§ WHAT YOU ARE ASKED TO DO: Collect from the data below each line with "pile".

§ MATERIAL PROVIDED:
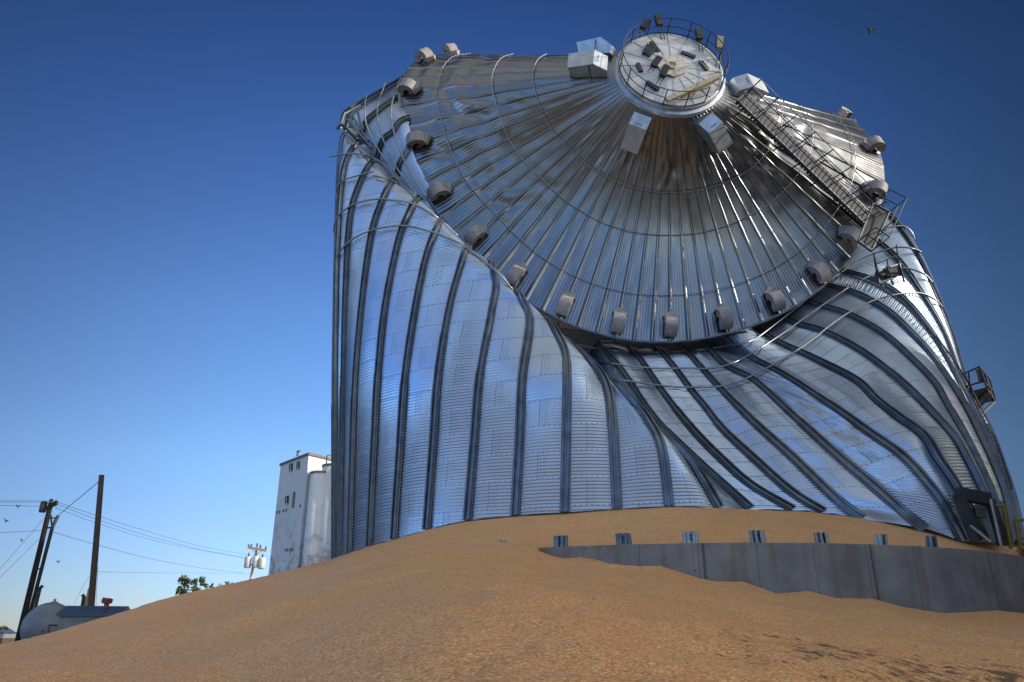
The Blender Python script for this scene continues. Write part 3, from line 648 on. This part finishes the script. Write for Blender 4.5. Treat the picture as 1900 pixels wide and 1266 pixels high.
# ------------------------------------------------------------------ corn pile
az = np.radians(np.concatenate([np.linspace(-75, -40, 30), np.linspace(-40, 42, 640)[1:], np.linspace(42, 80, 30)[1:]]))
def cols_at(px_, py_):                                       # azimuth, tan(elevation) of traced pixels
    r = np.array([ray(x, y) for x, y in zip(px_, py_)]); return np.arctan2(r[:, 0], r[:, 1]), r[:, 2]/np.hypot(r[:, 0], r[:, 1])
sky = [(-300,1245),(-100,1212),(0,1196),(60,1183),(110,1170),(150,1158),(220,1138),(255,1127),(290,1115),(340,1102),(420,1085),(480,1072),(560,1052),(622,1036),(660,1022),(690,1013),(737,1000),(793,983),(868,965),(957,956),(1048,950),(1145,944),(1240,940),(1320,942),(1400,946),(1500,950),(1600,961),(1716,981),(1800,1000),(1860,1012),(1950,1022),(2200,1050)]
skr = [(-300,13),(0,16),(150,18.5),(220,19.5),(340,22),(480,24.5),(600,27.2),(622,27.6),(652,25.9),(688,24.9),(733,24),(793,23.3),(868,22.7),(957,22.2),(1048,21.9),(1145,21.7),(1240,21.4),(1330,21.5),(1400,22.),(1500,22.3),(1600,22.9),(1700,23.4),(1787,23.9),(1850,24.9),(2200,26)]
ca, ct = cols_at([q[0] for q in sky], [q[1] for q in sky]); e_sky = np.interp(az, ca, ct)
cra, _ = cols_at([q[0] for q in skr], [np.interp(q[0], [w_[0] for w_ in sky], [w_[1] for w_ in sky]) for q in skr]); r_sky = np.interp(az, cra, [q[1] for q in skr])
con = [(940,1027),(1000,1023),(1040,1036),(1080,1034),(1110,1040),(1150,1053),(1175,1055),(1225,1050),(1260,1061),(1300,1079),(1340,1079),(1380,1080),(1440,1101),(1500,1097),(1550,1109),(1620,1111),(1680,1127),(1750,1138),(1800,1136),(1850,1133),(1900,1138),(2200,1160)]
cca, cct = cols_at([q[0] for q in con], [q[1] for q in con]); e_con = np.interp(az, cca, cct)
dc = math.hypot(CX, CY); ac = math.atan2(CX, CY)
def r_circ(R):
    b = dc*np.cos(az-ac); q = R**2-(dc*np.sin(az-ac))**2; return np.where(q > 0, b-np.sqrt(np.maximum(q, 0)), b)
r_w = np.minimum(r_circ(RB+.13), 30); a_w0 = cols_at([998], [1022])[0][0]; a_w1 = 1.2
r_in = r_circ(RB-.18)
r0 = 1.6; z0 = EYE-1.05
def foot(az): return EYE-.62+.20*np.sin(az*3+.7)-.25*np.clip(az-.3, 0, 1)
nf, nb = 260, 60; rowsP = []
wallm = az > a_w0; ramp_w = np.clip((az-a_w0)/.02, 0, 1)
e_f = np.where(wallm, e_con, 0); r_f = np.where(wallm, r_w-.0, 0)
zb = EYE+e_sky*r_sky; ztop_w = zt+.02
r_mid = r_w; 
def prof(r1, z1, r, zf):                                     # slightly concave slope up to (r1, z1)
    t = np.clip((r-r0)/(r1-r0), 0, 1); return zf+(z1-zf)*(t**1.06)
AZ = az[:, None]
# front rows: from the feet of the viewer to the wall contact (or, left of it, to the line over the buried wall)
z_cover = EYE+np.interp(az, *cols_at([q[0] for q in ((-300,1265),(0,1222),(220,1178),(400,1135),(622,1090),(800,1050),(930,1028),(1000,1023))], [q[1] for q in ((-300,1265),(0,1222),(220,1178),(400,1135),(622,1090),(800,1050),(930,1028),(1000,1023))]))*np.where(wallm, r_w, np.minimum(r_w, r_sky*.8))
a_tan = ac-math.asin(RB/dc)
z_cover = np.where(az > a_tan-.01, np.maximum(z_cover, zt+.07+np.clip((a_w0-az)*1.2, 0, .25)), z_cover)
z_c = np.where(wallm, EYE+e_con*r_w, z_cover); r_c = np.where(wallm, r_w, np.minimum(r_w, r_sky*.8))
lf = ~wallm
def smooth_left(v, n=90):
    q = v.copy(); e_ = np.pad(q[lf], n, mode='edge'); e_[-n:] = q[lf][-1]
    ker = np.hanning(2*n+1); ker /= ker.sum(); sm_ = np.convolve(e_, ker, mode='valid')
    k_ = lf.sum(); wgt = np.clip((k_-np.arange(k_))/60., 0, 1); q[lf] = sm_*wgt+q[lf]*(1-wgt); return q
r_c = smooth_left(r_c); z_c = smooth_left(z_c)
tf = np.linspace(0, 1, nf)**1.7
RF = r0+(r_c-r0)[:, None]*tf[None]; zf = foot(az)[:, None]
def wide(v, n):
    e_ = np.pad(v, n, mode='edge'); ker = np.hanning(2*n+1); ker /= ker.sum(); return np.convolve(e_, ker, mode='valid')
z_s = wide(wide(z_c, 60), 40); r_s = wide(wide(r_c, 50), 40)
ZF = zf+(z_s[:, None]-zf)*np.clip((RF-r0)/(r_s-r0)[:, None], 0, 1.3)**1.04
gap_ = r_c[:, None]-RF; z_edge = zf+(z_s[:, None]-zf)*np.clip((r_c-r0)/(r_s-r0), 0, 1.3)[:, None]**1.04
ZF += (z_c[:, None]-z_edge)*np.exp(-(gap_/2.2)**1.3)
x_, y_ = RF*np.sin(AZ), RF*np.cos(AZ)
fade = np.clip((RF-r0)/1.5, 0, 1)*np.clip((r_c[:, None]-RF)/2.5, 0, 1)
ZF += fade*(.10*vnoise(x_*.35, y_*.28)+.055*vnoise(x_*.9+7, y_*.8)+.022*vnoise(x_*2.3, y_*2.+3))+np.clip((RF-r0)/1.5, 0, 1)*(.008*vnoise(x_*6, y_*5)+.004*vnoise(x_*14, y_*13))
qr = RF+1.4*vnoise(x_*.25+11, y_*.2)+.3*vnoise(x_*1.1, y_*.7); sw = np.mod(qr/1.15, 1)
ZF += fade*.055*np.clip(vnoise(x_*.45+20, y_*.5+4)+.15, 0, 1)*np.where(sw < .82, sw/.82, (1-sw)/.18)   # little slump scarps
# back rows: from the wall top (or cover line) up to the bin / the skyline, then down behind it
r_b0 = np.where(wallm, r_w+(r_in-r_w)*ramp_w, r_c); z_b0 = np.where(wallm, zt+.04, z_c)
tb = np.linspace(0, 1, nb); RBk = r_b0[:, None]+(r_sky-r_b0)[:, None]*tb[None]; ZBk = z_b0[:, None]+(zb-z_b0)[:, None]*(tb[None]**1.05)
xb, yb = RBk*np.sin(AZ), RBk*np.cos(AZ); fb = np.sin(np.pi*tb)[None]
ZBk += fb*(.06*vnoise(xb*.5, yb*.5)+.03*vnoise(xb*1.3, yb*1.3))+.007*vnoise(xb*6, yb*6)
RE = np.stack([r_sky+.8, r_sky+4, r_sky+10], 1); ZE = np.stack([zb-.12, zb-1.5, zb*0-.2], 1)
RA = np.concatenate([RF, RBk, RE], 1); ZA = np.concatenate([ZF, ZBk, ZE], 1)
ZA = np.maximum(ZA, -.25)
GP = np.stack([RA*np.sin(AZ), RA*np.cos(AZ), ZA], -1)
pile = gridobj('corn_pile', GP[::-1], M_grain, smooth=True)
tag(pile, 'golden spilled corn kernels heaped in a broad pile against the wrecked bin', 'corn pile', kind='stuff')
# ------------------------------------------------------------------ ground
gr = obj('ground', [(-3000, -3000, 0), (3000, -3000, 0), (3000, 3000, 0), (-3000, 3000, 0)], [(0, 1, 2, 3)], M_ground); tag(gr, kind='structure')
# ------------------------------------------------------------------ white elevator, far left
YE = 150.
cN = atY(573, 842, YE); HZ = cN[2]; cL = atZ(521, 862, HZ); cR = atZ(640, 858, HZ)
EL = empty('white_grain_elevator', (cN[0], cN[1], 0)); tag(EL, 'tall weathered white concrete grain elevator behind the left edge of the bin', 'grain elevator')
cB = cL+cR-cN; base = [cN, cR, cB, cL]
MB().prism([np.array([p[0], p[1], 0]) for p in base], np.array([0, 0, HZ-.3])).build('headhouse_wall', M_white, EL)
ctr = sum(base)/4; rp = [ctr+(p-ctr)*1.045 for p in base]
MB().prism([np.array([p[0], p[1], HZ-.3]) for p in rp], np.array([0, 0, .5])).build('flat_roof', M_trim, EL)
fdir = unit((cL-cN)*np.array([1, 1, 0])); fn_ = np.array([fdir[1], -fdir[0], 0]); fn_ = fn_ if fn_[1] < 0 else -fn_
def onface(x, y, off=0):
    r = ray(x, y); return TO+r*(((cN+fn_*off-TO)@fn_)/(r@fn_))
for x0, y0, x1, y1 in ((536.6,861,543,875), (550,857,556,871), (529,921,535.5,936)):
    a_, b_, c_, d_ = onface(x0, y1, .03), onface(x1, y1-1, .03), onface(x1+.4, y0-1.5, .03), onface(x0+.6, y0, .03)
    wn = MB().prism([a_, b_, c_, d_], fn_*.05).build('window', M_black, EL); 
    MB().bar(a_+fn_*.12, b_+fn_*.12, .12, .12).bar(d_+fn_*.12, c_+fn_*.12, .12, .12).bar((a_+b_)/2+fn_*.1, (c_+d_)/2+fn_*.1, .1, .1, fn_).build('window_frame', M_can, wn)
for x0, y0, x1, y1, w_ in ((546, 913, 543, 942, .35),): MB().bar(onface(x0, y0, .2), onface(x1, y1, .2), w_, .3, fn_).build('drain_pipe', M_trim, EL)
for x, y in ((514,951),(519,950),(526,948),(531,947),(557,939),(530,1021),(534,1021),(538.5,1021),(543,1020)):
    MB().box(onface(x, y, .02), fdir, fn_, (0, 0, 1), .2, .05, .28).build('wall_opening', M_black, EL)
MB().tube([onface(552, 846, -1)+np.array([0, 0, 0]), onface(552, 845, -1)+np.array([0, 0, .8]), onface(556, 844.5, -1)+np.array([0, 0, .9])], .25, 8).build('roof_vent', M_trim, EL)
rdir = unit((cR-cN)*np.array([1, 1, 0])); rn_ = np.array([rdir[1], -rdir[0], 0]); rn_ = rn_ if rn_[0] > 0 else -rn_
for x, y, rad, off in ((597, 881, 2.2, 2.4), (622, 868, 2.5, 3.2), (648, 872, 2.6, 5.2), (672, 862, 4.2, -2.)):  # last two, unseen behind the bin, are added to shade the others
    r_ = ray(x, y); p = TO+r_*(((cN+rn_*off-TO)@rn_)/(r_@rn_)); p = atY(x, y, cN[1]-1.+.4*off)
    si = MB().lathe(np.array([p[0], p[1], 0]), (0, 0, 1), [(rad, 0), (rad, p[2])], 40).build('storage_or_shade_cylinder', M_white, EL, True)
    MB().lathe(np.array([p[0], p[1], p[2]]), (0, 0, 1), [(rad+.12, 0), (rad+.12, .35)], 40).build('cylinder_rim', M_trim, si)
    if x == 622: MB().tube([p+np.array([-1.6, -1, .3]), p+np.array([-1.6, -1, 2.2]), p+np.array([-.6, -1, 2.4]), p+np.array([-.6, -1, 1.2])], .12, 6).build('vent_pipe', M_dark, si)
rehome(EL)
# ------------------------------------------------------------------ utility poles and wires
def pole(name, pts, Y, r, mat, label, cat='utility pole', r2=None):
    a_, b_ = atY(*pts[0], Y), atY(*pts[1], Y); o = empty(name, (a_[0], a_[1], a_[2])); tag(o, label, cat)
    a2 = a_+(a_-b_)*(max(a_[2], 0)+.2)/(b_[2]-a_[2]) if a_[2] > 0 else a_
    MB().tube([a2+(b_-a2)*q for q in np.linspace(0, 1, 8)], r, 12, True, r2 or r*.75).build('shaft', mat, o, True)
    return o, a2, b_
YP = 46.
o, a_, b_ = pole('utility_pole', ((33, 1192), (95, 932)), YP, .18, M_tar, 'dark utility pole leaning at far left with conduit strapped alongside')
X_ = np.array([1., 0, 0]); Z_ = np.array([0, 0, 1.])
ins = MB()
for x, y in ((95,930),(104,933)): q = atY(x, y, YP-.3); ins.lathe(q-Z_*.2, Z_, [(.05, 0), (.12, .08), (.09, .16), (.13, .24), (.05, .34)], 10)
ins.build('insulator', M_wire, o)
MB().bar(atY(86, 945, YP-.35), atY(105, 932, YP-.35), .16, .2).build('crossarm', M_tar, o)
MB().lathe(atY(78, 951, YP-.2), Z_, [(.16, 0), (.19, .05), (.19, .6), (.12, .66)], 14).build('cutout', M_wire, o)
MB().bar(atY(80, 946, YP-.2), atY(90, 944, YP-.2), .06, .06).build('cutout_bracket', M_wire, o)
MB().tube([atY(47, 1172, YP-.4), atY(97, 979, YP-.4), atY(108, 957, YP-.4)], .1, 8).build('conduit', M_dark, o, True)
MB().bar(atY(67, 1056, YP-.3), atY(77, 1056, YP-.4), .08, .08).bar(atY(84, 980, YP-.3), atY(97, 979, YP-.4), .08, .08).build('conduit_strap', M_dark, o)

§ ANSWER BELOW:
# ------------------------------------------------------------------ corn pile
pile = gridobj('corn_pile', GP[::-1], M_grain, smooth=True)
tag(pile, 'golden spilled corn kernels heaped in a broad pile against the wrecked bin', 'corn pile', kind='stuff')